Die ambivalente Rolle der Kunst, der Moden, des erlesenen, feinsinnigen Geschmacks und die gleichzeitige Faszination für Grausamkeit in der Berlin-Trilogie steht im Wiederspruch zu der heutigen Instagram-tauglichen, affirmativen Kunstwelt, die sich selbst gerne als mitfühlend inklusiv, de-kolonialisierend und solidarisch mit allen Marginalisierten und Unterdrückten sieht – und niemandem wehtun will. Ottinger tut in ihren Filmen genau das Gegenteil, sie begibt sich auf unsicheres Terrain, fast alle Figuren in ihren Filmen befinden sich in einem unlösbaren, moralischen Dilemma. "Die Aufgabe des Ethnologen ist nicht nur, den kolonialisierten Völkern bei der Erlangung ihrer Unabhängigkeit beizustehen, sondern die eigene Entkolonialisierung zu vollziehen, das heißt die eigenen Phantasmen. Phobien, Obsessionen zu beschreiben, sich selbst in der Sprache wiederherstellen, als Kunstfigur." Dieses Zitat von dem französischen Schriftsteller, Surrealisten und Ethnologen Michel Leiris (1901-1990), der für Ottingers Werk ein wichtiger Bezugspunkt ist, trifft auch auf ihre Praxis zu.

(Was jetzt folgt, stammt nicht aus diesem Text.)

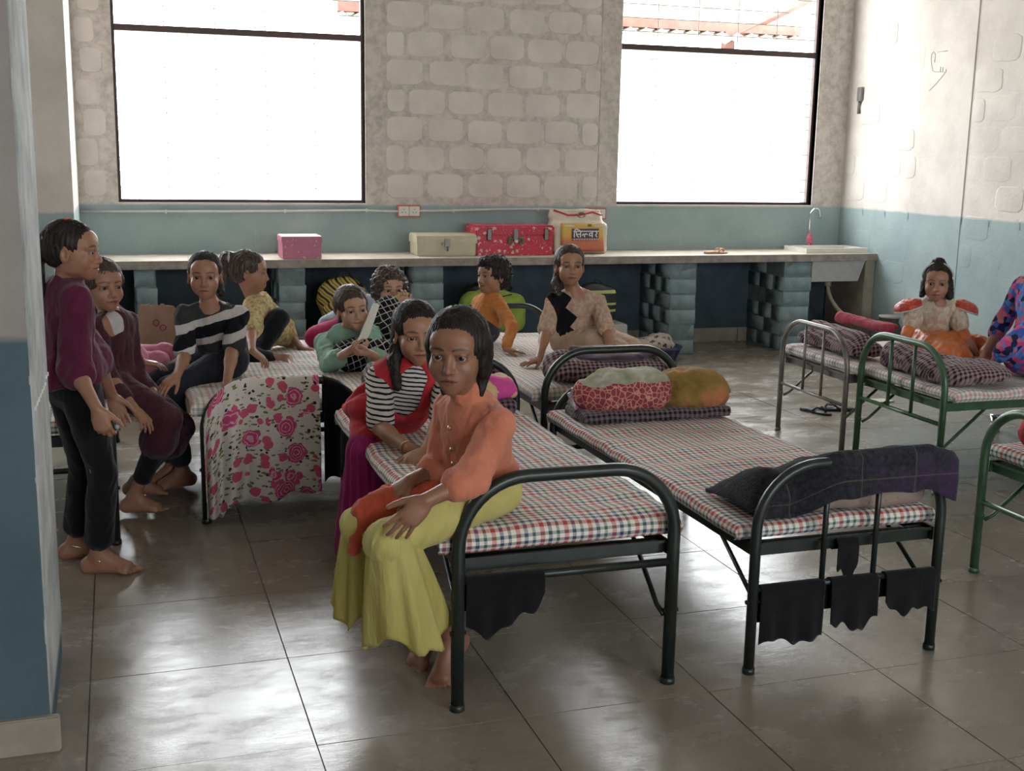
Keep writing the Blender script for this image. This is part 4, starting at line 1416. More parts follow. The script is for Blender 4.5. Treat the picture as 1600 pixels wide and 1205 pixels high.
def charcoal_z(Xg, Yg):
    v = (Yg - 3.13) / (3.60 - 3.13)
    k = np.clip((Xg - 2.02) / 0.16, 0, 1)           # left side slips down behind the arch
    k = k * k * (3 - 2 * k)
    kr = np.clip((2.61 - Xg) / 0.10, 0, 1)
    vs = [0.0, 0.10, 0.20, 0.27, 0.34, 0.48, 0.70, 0.88, 1.0]
    zc = [0.585, 0.640, 0.700, 0.716, 0.706, 0.680, 0.630, 0.560, 0.512]
    yc = [3.162, 3.160, 3.166, 3.188, 3.222, 3.30, 3.43, 3.54, 3.60]
    zl = [0.500, 0.535, 0.575, 0.605, 0.620, 0.622, 0.595, 0.545, 0.503]
    yl = [3.245, 3.25, 3.26, 3.275, 3.29, 3.33, 3.43, 3.53, 3.58]
    P = np.stack([Xg, Yg, 0 * Xg], -1).reshape(-1, 3)
    n = (fbm(P, 5.0, 71, 3) * 0.016 + fbm(P * [1.5, 0.8, 1], 9, 72, 2) * 0.008).reshape(Xg.shape)
    hem = (0.020 * fbm(P, 7, 73, 2)).reshape(Xg.shape) * (v < 0.12)
    z = np.interp(v, vs, zl) * (1 - k) + np.interp(v, vs, zc) * k + n * np.clip((v - 0.2) * 3, 0.15, 1) + hem
    z = z - 0.035 * (1 - kr)
    kl = np.clip((Xg - 1.90) / 0.09, 0, 1)
    z = 0.498 + (z - 0.498) * (0.1 + 0.9 * kl * (2 - kl))
    y = np.interp(v, vs, yl) * (1 - k) + np.interp(v, vs, yc) * k
    return np.stack([Xg, y, np.maximum(z, 0.498)], -1)


heap_sheet('charcoal_blanket', 'charcoal plaid wool blanket heaped on the end of the right front cot', 'blanket', CHARCOAL, 1.905, 2.605, 3.13, 3.60, charcoal_z, nx=80, ny=60, t=0.014)

# check roll on the cot of the girl in green, bundle at the far end of the front cot
o = soft('rolled_blanket', [rcone((1.12, 5.40, 0.605), (1.66, 5.40, 0.605), 0.075, 0.07, 0.03), rcone((1.14, 5.34, 0.58), (1.5, 5.34, 0.58), 0.05, 0.045, 0.03)], 0.008, PURPLE_CHECK, base=np.array([1.38, 5.40, 0.54]), disp=wrinkle(0.011, 10, 74, 0.008))
tag(o, 'rolled plum check blanket behind the girl with striped sleeves', 'blanket')
TIEDYE = print_mat('pink_yellow_soft_print', (0.55, 0.40, 0.20), [((0.55, 0.06, 0.28), 0.45, 0.40), ((0.52, 0.38, 0.50), 0.6, 0.22)], 14, rough=0.9)
o = soft('bright_quilt', [rbox((1.40, 4.82, 0.650), (0.20, 0.11, 0.040), None, 0.035), rcone((1.24, 4.80, 0.66), (1.53, 4.80, 0.655), 0.045, 0.04, 0.03)], 0.008, TIEDYE, base=np.array([1.40, 4.82, 0.61]), disp=wrinkle(0.011, 9, 75, 0.008))
tag(o, 'pink and yellow printed quilt on the far end of the front cot', 'quilt')
o = soft('dark_check_blanket', [rbox((1.40, 4.82, 0.578), (0.19, 0.115, 0.036), None, 0.03)], 0.008, DARK_CHECK, base=np.array([1.40, 4.82, 0.54]), disp=wrinkle(0.006, 9, 76))
tag(o, 'folded dark check blanket under the pink and yellow quilt', 'blanket')
o = soft('dark_pillow', [ell((1.52, 5.36, 0.66), (0.15, 0.10, 0.075))], 0.008, fabric('brown_black_cloth', (0.035, 0.022, 0.018), (0.018, 0.012, 0.010), fold=0.5), base=np.array([1.52, 5.36, 0.59]), disp=wrinkle(0.006, 9, 77))
tag(o, 'dark brown rounded pillow behind the pair of cot arches', 'pillow')
o = soft('pink_ball', [ell((1.215, 3.83, 0.600), (0.05, 0.05, 0.058))], 0.005, plain('magenta_rubber', (0.42, 0.012, 0.09), 0.4), base=np.array([1.215, 3.83, 0.545]))
tag(o, 'magenta ball on the mattress behind the girl in orange', 'ball')

# rolled mats behind the girl in green
MAT1 = fabric('magenta_mat', (0.46, 0.03, 0.13), (0.36, 0.02, 0.10), fold=0.3)
MAT2 = fabric('grey_blue_mat', (0.42, 0.48, 0.58), (0.34, 0.40, 0.50), fold=0.3)
a0, a1 = at_y(492, 527, 6.78), at_y(560, 498, 7.0)
o = soft('rolled_mat', [rcone(a0, a1, 0.062, 0.062), rcone(a0, a0 + (a0 - a1) * 0.02, 0.045, 0.045, 0.005)], 0.007, MAT1, base=(a0 + a1) / 2 - [0, 0, 0.06], disp=wrinkle(0.003, 10, 78))
tag(o, 'rolled magenta mat behind the girl in green', 'mat')
a0, a1 = at_y(512, 507, 6.92), at_y(575, 474, 7.1)
o = soft('rolled_mat', [rcone(a0, a1, 0.058, 0.058)], 0.007, MAT2, base=(a0 + a1) / 2 - [0, 0, 0.06], disp=wrinkle(0.003, 10, 79))
tag(o, 'rolled grey-blue mat on top of the magenta one', 'mat')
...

Ottinger zeigt in "Freak Orlando" ziemlich grandios, wie der nicht-konforme, "fremde" Körper von faschistischen oder totalitären Systemen mythologisiert, fetischisiert und gleichzeitig verfolgt und vernichtet werden kann. Riesen und Zwerge der nordischen Mythologien wurden im Dritten Reich als Ausdruck germanischer Kultur verehrt, während man Kleinwüchsige im Namen der Eugenik umbrachte. Andersherum, auch das thematisiert "Freak Orlando", kann aber auch der faschistische, soldatische, brutale Körper vom unterdrückten, "queeren" Objekt fetischisiert werden. Wissenschaftler und Intellektuelle können, wie in der berühmten Schwimmbad-Szene, dem "Gastmahl der Verfolgten" in "Freak Orlando", verfolgt, verurteilt, deportiert und ermordet werden. Zugleich bauen sie an Psychiatrien, Schulen, Kasernen, Lagern mit, formen Ideologien und Machtstrukturen. Oder erhalten sie halbherzig und bürokratisch, wie die drei Damen in Pepitakostümen in "Bildnis einer Trinkerin": "Soziale Frage", "exakte Statistik" und "gesunder Menschenverstand". Die Wissenschaftlerinnen versuchen, die ziemlich undurchschaubare, fantastische und brutale Wirklichkeit mit vermeintlich neutralen "Fakten" und Expertentum in den Griff zu bekommen. Das gerät zum Slapstick.
In ihrer Berlin-Trilogie führt Ulrike Ottinger in die Tiefen einer kolonialen, faschistischen, patriarchalen und auch sehr deutschen Geschichte, von der man spätestens in den 1990er-Jahren dachte, sie sei jetzt endgültig aufgearbeitet. Doch jetzt, angesichts des globalen Rechtsrucks, der erbitterten Debatten um Erinnerungskultur, Antisemitismus, Islamophobie, Migration sieht es aus, als käme der Faschismus in einer neuen Form zurück. Und mit ihm eine patriarchale, misogyne, darwinistische Bro-Kultur, die ähnlich wie in Margaret Atwoods "Handmaid's Tale" versucht, die Fortpflanzung und den weiblichen Körper zu kontrollieren, alles unterdrückt und zerstört, was nicht männlich, heteronormativ und binär ist. Es sieht aus, als hätten wir geschlafen, als hätten wir Ungeheuer, Freaks geboren, die wir uns nun genauer ansehen müssen, weil wir mit ihnen feststecken. Wie Ottinger schon damals andeutete, sollte unser Blick nicht nur in den globalen Süden oder auf unsere koloniale Vergangenheit fallen. Wir sollten, wie die Figuren in ihren Filmen in den Spiegel blicken, auf die fantastischen, traumatisierten, grausamen, paradoxen Freaks, die wir sind, und endlich versuchen, diesen Blick auszuhalten.